Euclid’s telescope and its optics are designed to deliver a large view of the sky in one shot. This is crucial for a mission whose primary goal is to map, at a high sensitivity, more than one-third of the celestial sphere within six years.
This figure shows an overlay of an image of the Moon on top of an image of the sky recorded simultaneously by the 36 detectors of Euclid’s VIS instrument. The VIS image was obtained in one single shot during the initial months of testing of the spacecraft. It illustrates that the area of the sky that Euclid can observe within one pointing of the telescope, is larger than that of the full Moon. The aperture angle of the Moon’s diameter is approximately 0.5 degrees. Euclid’s gaze captures in one single observation a square area of the sky of about 0.7 times 0.7 degrees.

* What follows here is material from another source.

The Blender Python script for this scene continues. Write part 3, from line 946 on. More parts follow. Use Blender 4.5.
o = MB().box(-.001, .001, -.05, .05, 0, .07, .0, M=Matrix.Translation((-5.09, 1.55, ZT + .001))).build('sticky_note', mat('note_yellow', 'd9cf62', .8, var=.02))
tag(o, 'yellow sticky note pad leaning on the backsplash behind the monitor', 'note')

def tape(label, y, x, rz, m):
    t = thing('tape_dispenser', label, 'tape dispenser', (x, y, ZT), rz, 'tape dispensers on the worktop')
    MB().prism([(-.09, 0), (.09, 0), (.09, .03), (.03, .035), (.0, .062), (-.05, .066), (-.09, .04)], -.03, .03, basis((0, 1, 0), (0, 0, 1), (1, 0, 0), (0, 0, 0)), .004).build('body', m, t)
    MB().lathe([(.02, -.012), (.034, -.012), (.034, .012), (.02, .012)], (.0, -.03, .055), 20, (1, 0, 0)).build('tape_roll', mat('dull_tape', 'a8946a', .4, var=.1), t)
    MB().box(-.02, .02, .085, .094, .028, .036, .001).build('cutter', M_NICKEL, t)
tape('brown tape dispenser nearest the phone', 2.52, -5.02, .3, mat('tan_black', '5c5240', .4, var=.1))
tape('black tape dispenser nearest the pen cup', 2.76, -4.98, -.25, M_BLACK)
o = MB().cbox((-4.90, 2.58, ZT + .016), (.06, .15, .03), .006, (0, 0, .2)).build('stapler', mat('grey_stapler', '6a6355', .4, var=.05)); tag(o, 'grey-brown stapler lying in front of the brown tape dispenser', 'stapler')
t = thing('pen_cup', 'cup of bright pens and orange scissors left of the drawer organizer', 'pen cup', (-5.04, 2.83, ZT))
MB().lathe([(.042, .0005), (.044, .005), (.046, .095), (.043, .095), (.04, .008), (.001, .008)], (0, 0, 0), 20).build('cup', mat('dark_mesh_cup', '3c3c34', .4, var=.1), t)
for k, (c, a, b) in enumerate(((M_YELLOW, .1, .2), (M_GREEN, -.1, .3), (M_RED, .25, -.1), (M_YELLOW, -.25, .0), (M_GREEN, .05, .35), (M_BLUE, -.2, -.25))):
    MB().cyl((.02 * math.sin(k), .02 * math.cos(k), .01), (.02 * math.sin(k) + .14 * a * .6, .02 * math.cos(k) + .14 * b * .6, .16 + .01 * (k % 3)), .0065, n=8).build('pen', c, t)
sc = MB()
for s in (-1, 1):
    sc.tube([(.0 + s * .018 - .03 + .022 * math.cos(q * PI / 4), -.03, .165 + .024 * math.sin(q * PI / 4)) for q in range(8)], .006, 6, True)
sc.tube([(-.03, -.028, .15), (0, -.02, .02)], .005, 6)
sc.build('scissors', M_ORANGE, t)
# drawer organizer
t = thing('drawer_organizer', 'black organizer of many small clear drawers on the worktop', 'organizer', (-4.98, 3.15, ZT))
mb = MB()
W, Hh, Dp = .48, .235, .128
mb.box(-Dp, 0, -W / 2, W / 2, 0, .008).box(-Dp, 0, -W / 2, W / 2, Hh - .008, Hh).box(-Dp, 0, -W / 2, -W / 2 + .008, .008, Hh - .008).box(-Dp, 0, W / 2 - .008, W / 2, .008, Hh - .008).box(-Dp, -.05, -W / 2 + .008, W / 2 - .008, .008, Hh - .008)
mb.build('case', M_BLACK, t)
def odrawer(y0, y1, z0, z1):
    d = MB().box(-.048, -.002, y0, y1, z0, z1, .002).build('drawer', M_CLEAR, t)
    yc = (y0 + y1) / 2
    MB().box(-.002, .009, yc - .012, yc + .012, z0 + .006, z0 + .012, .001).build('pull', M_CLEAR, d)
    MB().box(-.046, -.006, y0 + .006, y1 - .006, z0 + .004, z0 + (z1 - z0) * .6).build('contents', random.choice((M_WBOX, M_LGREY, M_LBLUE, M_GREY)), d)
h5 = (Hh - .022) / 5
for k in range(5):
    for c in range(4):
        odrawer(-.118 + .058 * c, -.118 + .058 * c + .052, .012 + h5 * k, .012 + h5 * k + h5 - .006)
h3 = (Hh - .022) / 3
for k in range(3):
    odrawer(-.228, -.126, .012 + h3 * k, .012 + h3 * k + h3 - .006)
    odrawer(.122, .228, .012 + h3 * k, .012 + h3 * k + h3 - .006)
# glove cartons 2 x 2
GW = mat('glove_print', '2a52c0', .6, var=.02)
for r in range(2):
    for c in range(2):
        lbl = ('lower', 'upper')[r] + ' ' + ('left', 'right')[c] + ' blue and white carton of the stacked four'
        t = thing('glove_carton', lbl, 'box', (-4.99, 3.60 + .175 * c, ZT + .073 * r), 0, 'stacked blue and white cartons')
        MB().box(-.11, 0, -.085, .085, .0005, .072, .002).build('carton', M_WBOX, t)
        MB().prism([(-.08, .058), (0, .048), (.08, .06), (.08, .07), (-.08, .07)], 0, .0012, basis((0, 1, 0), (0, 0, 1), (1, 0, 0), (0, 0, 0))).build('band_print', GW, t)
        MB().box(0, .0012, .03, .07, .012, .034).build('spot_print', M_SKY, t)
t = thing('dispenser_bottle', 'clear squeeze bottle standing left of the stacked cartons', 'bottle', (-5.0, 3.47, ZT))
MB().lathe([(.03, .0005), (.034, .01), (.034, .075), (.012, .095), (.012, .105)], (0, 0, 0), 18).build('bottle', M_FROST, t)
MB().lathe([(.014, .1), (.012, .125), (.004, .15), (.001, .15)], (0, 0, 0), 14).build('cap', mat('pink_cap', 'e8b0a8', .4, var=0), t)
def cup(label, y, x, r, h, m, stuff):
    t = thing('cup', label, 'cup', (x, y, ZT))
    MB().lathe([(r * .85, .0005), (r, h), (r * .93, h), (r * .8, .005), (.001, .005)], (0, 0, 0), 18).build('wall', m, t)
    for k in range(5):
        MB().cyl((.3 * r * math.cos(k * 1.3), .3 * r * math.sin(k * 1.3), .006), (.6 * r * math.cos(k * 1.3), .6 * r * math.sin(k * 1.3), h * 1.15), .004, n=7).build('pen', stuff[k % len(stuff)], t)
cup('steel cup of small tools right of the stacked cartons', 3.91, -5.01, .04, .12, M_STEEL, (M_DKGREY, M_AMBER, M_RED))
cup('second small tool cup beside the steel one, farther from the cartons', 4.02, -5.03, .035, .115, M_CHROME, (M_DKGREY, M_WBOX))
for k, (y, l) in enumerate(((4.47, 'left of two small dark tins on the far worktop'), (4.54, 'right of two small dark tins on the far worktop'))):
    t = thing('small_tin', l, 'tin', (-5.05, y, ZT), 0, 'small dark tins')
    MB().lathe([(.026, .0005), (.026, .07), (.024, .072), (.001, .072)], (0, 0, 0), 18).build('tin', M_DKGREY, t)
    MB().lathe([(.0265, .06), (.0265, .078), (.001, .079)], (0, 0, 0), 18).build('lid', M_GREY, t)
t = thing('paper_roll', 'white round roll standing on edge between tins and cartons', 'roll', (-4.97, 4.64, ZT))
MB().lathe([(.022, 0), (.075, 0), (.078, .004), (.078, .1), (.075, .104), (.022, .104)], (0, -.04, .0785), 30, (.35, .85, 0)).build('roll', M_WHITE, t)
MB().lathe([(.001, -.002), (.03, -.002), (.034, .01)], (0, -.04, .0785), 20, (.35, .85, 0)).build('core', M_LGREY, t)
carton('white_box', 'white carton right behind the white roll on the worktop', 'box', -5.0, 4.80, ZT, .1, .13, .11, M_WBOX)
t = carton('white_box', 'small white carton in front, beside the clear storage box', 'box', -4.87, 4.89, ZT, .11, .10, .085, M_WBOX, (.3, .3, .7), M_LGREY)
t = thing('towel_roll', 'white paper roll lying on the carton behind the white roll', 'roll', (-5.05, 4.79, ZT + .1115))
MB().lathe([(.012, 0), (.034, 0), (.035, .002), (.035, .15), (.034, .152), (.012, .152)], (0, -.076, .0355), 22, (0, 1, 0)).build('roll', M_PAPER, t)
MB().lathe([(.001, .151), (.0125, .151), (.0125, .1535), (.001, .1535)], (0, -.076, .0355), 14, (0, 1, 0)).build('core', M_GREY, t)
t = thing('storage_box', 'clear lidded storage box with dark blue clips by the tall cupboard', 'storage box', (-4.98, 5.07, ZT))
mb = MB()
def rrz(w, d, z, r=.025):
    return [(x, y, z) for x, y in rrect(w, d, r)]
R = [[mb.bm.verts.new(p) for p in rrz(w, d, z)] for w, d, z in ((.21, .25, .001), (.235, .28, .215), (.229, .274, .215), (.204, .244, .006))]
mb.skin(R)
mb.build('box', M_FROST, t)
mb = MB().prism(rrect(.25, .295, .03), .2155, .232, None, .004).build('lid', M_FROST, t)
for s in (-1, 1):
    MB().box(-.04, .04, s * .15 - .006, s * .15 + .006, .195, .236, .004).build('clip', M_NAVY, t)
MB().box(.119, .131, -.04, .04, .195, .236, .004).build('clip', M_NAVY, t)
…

To achieve this, VIS is equipped with 36 CCDs (Charge Coupled Devices, a type of camera sensor), arranged in a 6x6 grid; each sensor having more than 4000x4000 pixels. The NIPS instrument is fitted with a 4x4 grid of near-infrared sensors of more than 2000x2000 pixels each. While VIS measures the shapes of the galaxies, NISP measures their brightness (and how it changes over wavelengths), requiring a smaller number of detector arrays that have larger pixels.
Euclid is the only telescope that currently can observe such a large area of the sky in one single sitting with such sharpness, in visible and near-infrared light.